Chinese envoy to the Philippines Xiao Jinhua, right, said that the Philippines was not and would not be a province of China.
Presidential Photo/Simeon Celi Jr., File
Chinese envoy: Philippines not our province, not now, not ever
Audrey Morallo (Philstar.com) - July 17, 2018 - 5:24pm

MANILA, Philippines —  The Philippines has never been and would never be a province of China, the Chinese ambassador to the Philippines said on Tuesday, as President Rodrigo Duterte stressed that Beijing did not ask Manila to cede even "one square" of its territory in exchange for its help.

Chinese Ambassador to the Philippines Xiao Jinhua said that the recent posting of tarpaulins introducing the country as a province of China to visitors was a "vicious attack" on the two countries' relations and Duterte's so-called independent foreign policy.

"It has never been any part of China. As a matter of fact you know," Xiao told reporters when asked about his comment on the posting of the banners.

"No, not now, not ever," the Chinese envoy said.

Tarpaulins bearing the words, "Welcome to the Philippines, province of China" were seen hanging from several footbridges in Metro Manila on Thursday last week, the second anniversary of the country's victory over Beijing in its arbitration case filed before a Hague-based tribunal.

The banners had the Chinese flag and Chinese characters.

This also came when Duterte himself "joked" before an audience which included the Chinese envoy that the country could become a province of its northern powerful neighbor.

"He (Xi Jinping) is a man of honor. They can even make us ‘Philippines, province of China,’ we will even avail of services for free,” Duterte said. "If China were a woman, I'd woo her."
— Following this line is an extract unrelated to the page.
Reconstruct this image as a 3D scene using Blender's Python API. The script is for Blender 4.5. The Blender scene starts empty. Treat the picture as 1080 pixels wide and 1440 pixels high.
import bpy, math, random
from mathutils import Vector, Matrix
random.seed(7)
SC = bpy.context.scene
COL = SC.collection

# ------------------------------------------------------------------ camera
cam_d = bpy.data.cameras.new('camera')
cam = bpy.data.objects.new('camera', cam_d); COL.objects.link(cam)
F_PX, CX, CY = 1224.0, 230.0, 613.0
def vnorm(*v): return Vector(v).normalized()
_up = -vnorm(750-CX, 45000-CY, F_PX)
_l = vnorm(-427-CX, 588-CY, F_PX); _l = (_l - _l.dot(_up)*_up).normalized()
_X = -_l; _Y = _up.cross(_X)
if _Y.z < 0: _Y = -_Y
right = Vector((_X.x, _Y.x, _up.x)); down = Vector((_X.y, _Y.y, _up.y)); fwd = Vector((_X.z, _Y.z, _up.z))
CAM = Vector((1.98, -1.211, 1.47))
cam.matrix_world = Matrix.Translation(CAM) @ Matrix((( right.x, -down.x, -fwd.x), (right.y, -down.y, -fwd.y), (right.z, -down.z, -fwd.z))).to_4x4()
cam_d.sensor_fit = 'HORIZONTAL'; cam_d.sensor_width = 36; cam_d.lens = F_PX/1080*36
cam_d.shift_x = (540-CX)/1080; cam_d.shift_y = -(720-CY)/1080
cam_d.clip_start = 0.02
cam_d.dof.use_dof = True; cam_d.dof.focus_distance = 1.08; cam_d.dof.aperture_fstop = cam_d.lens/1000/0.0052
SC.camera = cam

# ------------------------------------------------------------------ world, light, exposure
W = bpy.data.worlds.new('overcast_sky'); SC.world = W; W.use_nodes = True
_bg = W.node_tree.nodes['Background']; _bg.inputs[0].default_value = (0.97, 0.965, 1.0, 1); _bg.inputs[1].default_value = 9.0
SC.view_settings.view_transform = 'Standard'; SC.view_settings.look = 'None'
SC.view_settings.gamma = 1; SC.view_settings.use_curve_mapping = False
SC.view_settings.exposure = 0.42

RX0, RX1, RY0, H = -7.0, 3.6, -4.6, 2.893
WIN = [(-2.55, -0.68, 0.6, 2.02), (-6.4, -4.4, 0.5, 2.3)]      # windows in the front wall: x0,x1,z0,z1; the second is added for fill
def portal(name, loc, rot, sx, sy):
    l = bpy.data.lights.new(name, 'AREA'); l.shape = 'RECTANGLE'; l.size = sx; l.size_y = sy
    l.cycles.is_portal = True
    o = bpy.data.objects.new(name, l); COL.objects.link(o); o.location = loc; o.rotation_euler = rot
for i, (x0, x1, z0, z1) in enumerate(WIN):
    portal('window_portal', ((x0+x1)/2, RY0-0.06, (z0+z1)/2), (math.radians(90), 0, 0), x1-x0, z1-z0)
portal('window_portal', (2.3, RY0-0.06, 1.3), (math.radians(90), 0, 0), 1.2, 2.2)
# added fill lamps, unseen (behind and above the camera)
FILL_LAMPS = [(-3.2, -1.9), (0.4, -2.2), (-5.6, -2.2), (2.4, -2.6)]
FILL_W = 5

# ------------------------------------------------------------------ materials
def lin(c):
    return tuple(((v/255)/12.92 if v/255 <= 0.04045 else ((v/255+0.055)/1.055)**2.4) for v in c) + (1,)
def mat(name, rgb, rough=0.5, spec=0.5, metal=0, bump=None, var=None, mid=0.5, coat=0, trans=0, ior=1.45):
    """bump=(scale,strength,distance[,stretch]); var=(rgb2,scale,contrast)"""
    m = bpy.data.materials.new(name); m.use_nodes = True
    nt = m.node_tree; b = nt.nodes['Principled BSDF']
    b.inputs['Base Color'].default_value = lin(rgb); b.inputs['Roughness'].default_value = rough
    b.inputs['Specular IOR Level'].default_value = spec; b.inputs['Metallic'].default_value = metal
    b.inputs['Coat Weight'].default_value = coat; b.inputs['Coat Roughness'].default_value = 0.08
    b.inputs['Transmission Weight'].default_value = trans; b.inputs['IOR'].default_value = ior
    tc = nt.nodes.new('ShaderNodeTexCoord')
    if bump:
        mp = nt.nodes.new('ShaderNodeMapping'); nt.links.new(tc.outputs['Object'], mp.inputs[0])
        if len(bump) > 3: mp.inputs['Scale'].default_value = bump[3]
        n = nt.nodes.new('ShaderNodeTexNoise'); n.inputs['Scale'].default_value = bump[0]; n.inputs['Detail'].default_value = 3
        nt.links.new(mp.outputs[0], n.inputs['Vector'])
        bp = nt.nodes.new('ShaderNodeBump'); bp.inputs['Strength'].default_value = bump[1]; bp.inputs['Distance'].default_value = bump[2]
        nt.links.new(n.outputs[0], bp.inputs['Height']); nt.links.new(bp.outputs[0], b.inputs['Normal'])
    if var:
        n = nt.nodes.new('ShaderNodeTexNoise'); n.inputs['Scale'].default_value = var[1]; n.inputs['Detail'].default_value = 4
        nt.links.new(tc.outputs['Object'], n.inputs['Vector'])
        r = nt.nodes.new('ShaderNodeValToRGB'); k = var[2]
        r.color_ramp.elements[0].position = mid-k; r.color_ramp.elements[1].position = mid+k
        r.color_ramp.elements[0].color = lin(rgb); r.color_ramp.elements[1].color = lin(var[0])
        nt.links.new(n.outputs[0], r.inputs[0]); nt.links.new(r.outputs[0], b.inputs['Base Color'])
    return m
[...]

Although they were "bad," the banners were not offensive to China, Xiao clarified.

He also stressed that Chinese aid and loans to the Philippines would not snare Manila in its "debt trap" as these were based on "mutual agreement."

The Chinese envoy said that the Philippines would not be indebted to Beijing because of its aid, adding that the government's economic team is "smart enough."

"That is simply the decision by your government to use the soft loans and the infrastructure project will be undertaken by a Chinese company through limited bidding process. There is no mention or no avenue for ownership, your government will own all those projects. So there will be no question of putting yourself in debt," Xiao said.

The chief executive meanwhile stressed that his Chinese counterpart, Xi Jinping, did not ask for the Philippines to surrender its territorial claims in exchange for China's help.

He emphasized that both sides would discuss the 2016 arbitral award which invalidated much of China's expansive claim to the South China Sea "in some other time."

"Allow China, we will allow them the sufficient period to sort out things. China will be fair, the equity will be distributed," the president said.